** Start **

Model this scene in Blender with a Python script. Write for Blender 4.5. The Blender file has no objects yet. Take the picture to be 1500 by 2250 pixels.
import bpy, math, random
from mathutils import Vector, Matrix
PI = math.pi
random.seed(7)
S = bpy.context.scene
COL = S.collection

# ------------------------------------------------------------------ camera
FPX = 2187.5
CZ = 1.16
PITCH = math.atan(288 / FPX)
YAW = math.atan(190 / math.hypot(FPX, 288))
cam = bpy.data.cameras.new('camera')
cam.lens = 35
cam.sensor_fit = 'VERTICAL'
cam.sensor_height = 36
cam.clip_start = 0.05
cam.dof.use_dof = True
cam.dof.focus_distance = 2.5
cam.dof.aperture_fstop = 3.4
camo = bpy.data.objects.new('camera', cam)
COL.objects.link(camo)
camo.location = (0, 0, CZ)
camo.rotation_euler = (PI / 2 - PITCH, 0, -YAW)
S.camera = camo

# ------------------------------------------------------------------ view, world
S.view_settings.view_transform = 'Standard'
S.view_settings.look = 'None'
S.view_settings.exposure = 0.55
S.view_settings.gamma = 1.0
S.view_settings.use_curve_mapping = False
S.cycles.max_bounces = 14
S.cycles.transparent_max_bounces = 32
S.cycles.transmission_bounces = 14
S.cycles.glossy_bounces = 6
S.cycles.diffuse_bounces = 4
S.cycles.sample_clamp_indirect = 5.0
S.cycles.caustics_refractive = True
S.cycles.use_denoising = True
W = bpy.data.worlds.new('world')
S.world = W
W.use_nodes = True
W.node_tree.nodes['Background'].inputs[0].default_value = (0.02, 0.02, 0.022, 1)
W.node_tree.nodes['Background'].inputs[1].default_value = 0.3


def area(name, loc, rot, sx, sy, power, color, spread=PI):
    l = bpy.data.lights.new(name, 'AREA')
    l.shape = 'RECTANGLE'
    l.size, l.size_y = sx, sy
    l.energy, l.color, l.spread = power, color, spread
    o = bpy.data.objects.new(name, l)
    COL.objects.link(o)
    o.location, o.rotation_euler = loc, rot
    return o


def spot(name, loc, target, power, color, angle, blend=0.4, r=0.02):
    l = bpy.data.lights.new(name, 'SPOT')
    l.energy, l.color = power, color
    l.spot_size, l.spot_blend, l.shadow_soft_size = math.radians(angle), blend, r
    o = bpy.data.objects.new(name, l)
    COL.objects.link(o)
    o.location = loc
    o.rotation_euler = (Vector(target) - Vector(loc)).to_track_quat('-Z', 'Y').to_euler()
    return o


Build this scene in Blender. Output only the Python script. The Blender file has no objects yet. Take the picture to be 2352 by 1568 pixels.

** End **

Please repeat word for word the lines above that run from the beginning through the line containing "W.node_tree.nodes['Background'].inputs[1].default_value = 0.3", keeping both the first and that last line.

Model this scene in Blender with a Python script. Write for Blender 4.5. The Blender file has no objects yet. Take the picture to be 1500 by 2250 pixels.
import bpy, math, random
from mathutils import Vector, Matrix
PI = math.pi
random.seed(7)
S = bpy.context.scene
COL = S.collection

# ------------------------------------------------------------------ camera
FPX = 2187.5
CZ = 1.16
PITCH = math.atan(288 / FPX)
YAW = math.atan(190 / math.hypot(FPX, 288))
cam = bpy.data.cameras.new('camera')
cam.lens = 35
cam.sensor_fit = 'VERTICAL'
cam.sensor_height = 36
cam.clip_start = 0.05
cam.dof.use_dof = True
cam.dof.focus_distance = 2.5
cam.dof.aperture_fstop = 3.4
camo = bpy.data.objects.new('camera', cam)
COL.objects.link(camo)
camo.location = (0, 0, CZ)
camo.rotation_euler = (PI / 2 - PITCH, 0, -YAW)
S.camera = camo

# ------------------------------------------------------------------ view, world
S.view_settings.view_transform = 'Standard'
S.view_settings.look = 'None'
S.view_settings.exposure = 0.55
S.view_settings.gamma = 1.0
S.view_settings.use_curve_mapping = False
S.cycles.max_bounces = 14
S.cycles.transparent_max_bounces = 32
S.cycles.transmission_bounces = 14
S.cycles.glossy_bounces = 6
S.cycles.diffuse_bounces = 4
S.cycles.sample_clamp_indirect = 5.0
S.cycles.caustics_refractive = True
S.cycles.use_denoising = True
W = bpy.data.worlds.new('world')
S.world = W
W.use_nodes = True
W.node_tree.nodes['Background'].inputs[0].default_value = (0.02, 0.02, 0.022, 1)
W.node_tree.nodes['Background'].inputs[1].default_value = 0.3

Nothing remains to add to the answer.